(Scene script records)

* start *

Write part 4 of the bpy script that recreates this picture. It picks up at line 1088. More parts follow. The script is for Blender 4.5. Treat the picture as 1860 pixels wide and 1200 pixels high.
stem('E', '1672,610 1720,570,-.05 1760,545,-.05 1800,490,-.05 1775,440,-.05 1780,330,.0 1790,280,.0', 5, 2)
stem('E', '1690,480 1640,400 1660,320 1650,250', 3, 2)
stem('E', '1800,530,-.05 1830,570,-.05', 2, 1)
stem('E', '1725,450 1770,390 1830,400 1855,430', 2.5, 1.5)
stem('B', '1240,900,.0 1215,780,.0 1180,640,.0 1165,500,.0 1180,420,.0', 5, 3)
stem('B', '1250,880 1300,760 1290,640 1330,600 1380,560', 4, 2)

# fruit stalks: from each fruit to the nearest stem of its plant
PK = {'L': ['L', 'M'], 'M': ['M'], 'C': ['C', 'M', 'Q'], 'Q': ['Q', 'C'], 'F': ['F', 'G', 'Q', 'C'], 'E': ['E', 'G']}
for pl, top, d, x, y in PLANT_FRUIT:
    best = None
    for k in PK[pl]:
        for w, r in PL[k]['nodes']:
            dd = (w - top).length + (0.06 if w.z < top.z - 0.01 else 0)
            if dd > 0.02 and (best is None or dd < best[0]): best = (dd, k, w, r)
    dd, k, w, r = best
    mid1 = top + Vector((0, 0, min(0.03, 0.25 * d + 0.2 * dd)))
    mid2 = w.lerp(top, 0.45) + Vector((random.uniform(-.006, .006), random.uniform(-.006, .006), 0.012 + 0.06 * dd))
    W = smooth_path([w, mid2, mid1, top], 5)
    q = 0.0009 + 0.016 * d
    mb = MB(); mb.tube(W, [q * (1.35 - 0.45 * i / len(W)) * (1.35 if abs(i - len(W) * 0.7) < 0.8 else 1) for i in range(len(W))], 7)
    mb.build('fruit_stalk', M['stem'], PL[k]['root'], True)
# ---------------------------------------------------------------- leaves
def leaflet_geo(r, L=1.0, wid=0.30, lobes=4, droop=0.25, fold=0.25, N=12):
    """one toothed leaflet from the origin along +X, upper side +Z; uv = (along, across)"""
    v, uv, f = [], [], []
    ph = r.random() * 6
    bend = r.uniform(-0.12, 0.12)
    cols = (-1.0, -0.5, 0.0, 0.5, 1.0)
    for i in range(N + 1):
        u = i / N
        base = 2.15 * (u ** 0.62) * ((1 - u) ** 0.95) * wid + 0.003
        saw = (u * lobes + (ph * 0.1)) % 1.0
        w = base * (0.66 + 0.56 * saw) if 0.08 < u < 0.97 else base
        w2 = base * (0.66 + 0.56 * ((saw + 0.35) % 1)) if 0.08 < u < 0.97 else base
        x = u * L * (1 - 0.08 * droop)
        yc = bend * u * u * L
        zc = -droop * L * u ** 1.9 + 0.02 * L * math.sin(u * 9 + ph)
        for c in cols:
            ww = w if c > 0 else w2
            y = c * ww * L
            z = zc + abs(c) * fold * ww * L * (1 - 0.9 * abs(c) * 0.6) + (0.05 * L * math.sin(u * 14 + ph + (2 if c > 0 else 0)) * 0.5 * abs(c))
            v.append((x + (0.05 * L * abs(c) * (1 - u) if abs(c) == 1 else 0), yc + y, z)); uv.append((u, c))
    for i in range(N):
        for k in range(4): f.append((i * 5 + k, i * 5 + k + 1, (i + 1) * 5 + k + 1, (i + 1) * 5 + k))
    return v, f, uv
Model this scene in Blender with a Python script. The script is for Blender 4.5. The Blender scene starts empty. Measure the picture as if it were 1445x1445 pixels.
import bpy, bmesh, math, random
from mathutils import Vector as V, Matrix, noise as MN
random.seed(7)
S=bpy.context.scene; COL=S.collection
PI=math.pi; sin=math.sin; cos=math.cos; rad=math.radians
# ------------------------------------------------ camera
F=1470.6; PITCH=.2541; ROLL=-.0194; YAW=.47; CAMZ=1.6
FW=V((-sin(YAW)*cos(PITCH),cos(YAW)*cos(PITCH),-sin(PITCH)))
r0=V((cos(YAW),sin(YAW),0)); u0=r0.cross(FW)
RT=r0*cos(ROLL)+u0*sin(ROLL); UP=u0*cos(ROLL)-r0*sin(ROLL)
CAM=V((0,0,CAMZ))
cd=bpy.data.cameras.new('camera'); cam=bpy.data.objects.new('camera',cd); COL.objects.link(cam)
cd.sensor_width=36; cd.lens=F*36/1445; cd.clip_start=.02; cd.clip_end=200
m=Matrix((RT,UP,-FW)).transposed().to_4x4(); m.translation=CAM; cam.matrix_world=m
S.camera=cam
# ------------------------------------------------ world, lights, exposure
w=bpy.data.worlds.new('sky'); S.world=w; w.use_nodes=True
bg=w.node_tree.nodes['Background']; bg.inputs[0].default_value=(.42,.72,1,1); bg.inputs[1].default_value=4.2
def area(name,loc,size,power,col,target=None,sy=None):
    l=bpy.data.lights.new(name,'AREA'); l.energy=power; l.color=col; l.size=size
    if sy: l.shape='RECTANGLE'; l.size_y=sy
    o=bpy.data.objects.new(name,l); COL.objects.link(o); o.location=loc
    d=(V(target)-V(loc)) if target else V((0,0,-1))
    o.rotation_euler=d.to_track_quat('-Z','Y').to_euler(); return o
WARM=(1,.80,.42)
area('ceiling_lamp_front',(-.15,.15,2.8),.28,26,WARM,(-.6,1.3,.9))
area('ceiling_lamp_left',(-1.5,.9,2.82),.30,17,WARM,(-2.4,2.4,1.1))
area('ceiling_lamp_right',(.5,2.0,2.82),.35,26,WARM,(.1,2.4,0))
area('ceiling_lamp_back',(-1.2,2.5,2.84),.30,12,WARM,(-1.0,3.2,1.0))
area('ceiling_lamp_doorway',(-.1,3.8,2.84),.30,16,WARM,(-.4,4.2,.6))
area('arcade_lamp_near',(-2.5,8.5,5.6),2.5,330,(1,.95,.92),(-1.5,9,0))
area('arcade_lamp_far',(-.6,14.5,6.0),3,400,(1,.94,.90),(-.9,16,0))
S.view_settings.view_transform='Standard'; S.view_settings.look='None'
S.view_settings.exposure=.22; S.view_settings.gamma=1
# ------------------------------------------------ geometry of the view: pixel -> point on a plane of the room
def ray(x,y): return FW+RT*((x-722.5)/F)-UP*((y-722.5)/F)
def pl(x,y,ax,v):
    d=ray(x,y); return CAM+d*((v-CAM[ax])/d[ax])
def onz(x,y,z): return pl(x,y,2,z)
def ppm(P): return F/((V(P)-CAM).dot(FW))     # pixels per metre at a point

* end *

Copy out the whole listing, exactly as written.

> **SOLUTION**
Write part 4 of the bpy script that recreates this picture. It picks up at line 1088. More parts follow. The script is for Blender 4.5. Treat the picture as 1860 pixels wide and 1200 pixels high.
stem('E', '1672,610 1720,570,-.05 1760,545,-.05 1800,490,-.05 1775,440,-.05 1780,330,.0 1790,280,.0', 5, 2)
stem('E', '1690,480 1640,400 1660,320 1650,250', 3, 2)
stem('E', '1800,530,-.05 1830,570,-.05', 2, 1)
stem('E', '1725,450 1770,390 1830,400 1855,430', 2.5, 1.5)
stem('B', '1240,900,.0 1215,780,.0 1180,640,.0 1165,500,.0 1180,420,.0', 5, 3)
stem('B', '1250,880 1300,760 1290,640 1330,600 1380,560', 4, 2)

# fruit stalks: from each fruit to the nearest stem of its plant
PK = {'L': ['L', 'M'], 'M': ['M'], 'C': ['C', 'M', 'Q'], 'Q': ['Q', 'C'], 'F': ['F', 'G', 'Q', 'C'], 'E': ['E', 'G']}
for pl, top, d, x, y in PLANT_FRUIT:
    best = None
    for k in PK[pl]:
        for w, r in PL[k]['nodes']:
            dd = (w - top).length + (0.06 if w.z < top.z - 0.01 else 0)
            if dd > 0.02 and (best is None or dd < best[0]): best = (dd, k, w, r)
    dd, k, w, r = best
    mid1 = top + Vector((0, 0, min(0.03, 0.25 * d + 0.2 * dd)))
    mid2 = w.lerp(top, 0.45) + Vector((random.uniform(-.006, .006), random.uniform(-.006, .006), 0.012 + 0.06 * dd))
    W = smooth_path([w, mid2, mid1, top], 5)
    q = 0.0009 + 0.016 * d
    mb = MB(); mb.tube(W, [q * (1.35 - 0.45 * i / len(W)) * (1.35 if abs(i - len(W) * 0.7) < 0.8 else 1) for i in range(len(W))], 7)
    mb.build('fruit_stalk', M['stem'], PL[k]['root'], True)
# ---------------------------------------------------------------- leaves
def leaflet_geo(r, L=1.0, wid=0.30, lobes=4, droop=0.25, fold=0.25, N=12):
    """one toothed leaflet from the origin along +X, upper side +Z; uv = (along, across)"""
    v, uv, f = [], [], []
    ph = r.random() * 6
    bend = r.uniform(-0.12, 0.12)
    cols = (-1.0, -0.5, 0.0, 0.5, 1.0)
    for i in range(N + 1):
        u = i / N
        base = 2.15 * (u ** 0.62) * ((1 - u) ** 0.95) * wid + 0.003
        saw = (u * lobes + (ph * 0.1)) % 1.0
        w = base * (0.66 + 0.56 * saw) if 0.08 < u < 0.97 else base
        w2 = base * (0.66 + 0.56 * ((saw + 0.35) % 1)) if 0.08 < u < 0.97 else base
        x = u * L * (1 - 0.08 * droop)
        yc = bend * u * u * L
        zc = -droop * L * u ** 1.9 + 0.02 * L * math.sin(u * 9 + ph)
        for c in cols:
            ww = w if c > 0 else w2
            y = c * ww * L
            z = zc + abs(c) * fold * ww * L * (1 - 0.9 * abs(c) * 0.6) + (0.05 * L * math.sin(u * 14 + ph + (2 if c > 0 else 0)) * 0.5 * abs(c))
            v.append((x + (0.05 * L * abs(c) * (1 - u) if abs(c) == 1 else 0), yc + y, z)); uv.append((u, c))
    for i in range(N):
        for k in range(4): f.append((i * 5 + k, i * 5 + k + 1, (i + 1) * 5 + k + 1, (i + 1) * 5 + k))
    return v, f, uv
Model this scene in Blender with a Python script. The script is for Blender 4.5. The Blender scene starts empty. Measure the picture as if it were 1445x1445 pixels.
import bpy, bmesh, math, random
from mathutils import Vector as V, Matrix, noise as MN
random.seed(7)
S=bpy.context.scene; COL=S.collection
PI=math.pi; sin=math.sin; cos=math.cos; rad=math.radians
# ------------------------------------------------ camera
F=1470.6; PITCH=.2541; ROLL=-.0194; YAW=.47; CAMZ=1.6
FW=V((-sin(YAW)*cos(PITCH),cos(YAW)*cos(PITCH),-sin(PITCH)))
r0=V((cos(YAW),sin(YAW),0)); u0=r0.cross(FW)
RT=r0*cos(ROLL)+u0*sin(ROLL); UP=u0*cos(ROLL)-r0*sin(ROLL)
CAM=V((0,0,CAMZ))
cd=bpy.data.cameras.new('camera'); cam=bpy.data.objects.new('camera',cd); COL.objects.link(cam)
cd.sensor_width=36; cd.lens=F*36/1445; cd.clip_start=.02; cd.clip_end=200
m=Matrix((RT,UP,-FW)).transposed().to_4x4(); m.translation=CAM; cam.matrix_world=m
S.camera=cam
# ------------------------------------------------ world, lights, exposure
w=bpy.data.worlds.new('sky'); S.world=w; w.use_nodes=True
bg=w.node_tree.nodes['Background']; bg.inputs[0].default_value=(.42,.72,1,1); bg.inputs[1].default_value=4.2
def area(name,loc,size,power,col,target=None,sy=None):
    l=bpy.data.lights.new(name,'AREA'); l.energy=power; l.color=col; l.size=size
    if sy: l.shape='RECTANGLE'; l.size_y=sy
    o=bpy.data.objects.new(name,l); COL.objects.link(o); o.location=loc
    d=(V(target)-V(loc)) if target else V((0,0,-1))
    o.rotation_euler=d.to_track_quat('-Z','Y').to_euler(); return o
WARM=(1,.80,.42)
area('ceiling_lamp_front',(-.15,.15,2.8),.28,26,WARM,(-.6,1.3,.9))
area('ceiling_lamp_left',(-1.5,.9,2.82),.30,17,WARM,(-2.4,2.4,1.1))
area('ceiling_lamp_right',(.5,2.0,2.82),.35,26,WARM,(.1,2.4,0))
area('ceiling_lamp_back',(-1.2,2.5,2.84),.30,12,WARM,(-1.0,3.2,1.0))
area('ceiling_lamp_doorway',(-.1,3.8,2.84),.30,16,WARM,(-.4,4.2,.6))
area('arcade_lamp_near',(-2.5,8.5,5.6),2.5,330,(1,.95,.92),(-1.5,9,0))
area('arcade_lamp_far',(-.6,14.5,6.0),3,400,(1,.94,.90),(-.9,16,0))
S.view_settings.view_transform='Standard'; S.view_settings.look='None'
S.view_settings.exposure=.22; S.view_settings.gamma=1
# ------------------------------------------------ geometry of the view: pixel -> point on a plane of the room
def ray(x,y): return FW+RT*((x-722.5)/F)-UP*((y-722.5)/F)
def pl(x,y,ax,v):
    d=ray(x,y); return CAM+d*((v-CAM[ax])/d[ax])
def onz(x,y,z): return pl(x,y,2,z)
def ppm(P): return F/((V(P)-CAM).dot(FW))     # pixels per metre at a point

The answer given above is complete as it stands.